Back To The Basics
I’ve decided to compile the notes I’ve made over the course of my ML journey as a series of blog posts here on my website. I’ve revised machine learning, deep learning and natural language processing concepts a couple of times since beginning my ML journey almost 3 years ago, and found that each time I revised, I added a deeper level of understanding about these concepts.
You can view other topics in this series by clicking on the ML NOTES category in the article header above.
Disclaimer
I’ve read through multiple sources; articles, documentation pages, research papers and textbooks, to compile my notes. I was looking to maximise my understanding of the concepts and, previously, never intended to share them with the world. So, I did not do a good job of documenting sources for reference later on.
I’ll leave references to source materials if I have them saved. Please note that I’m not claiming sole authorship of these blog posts; these are just my personal notes and I’m sharing them here in the hopes that they’ll be helpful to you in your own ML journey.
Take these articles as a starting point to comprehend the concepts. If you spot any mistakes or errors in these articles or have suggestions for improvement, please feel free to share your thoughts with me through my LinkedIn.
We’ll take a look at the humble logistic regression model in this post.
The Logistic Regression model
Logistic Regression is a simple algorithm used for predicting binary classification outcomes. This model outputs a probability score between 0 and 1 given a data sample, which can be interpreted as the likelihood of the sample belonging to a class (of 2 classes), or an outcome etc.

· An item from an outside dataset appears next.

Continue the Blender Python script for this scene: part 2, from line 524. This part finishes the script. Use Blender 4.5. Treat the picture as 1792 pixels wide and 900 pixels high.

The logistic regression model is based on the linear regression equation which is then passed through a sigmoid activation function that squashes the regression output values to the range of (0, 1).
Equations
The two calculations happening to provide the binary classification outcome are:
1. Net Input function which is the linear regression equation, with feature coefficients represented by \(w_i\) for each feature \(x_i\)
\[z = w_0 + w_1 x_1 + w_2 x_2 + \ldots + w_m x_m\]
\[z = w_0 + \sum_{i=1}^{m} w_i x_i\]
2. Sigmoid Activation function which forces the z value to the range of (0, 1)
\[\Phi(z) = \frac{1}{1 + e^{-z}}\]
Logistic Regression is a linear, additive model as the output always depends on the sum of the inputs and parameters.
As the output does not depend on the product (or quotient, exponent etc) of the features, this model does not account for any non-linear interactions between the features themselves.
Some guidelines to keep in mind
Below are some points to keep in mind when deciding to choose a logistic regression model:
1. Linear relationship: When the relationship between the independent features and the dependent output variable is linear, logistic regression can be a good model to start experimenting with.
2. Low-Dimensional Spaces: Logistic regression can be more interpretable and simpler to implement when the number of features in your data is low.
3. Large Datasets: Logistic regression can be more computationally efficient and easier to train on large datasets. Moreover, LR models also tend to improve in accuracy when they have lot more samples to learn from and optimise the feature coefficient values.
4. If you need probability estimates for the predictions, logistic regression naturally provides these, making it easier to interpret the likelihood of the classes.
5. Sensitivity to Outliers: Logistic regression models tend to be more sensitive to outliers, so if you have a lot of outliers in your dataset you may want to implement some outlier handling methods or go for a more robust model.
6. Model Complexity + Training Time: LR is generally faster to train and is less computationally intensive, making it a good choice for simpler models and faster iteration.
7. Interpretability: LR models are often more interpretable as you can interpret the importance of features to the outcome by analysing the feature coefficients.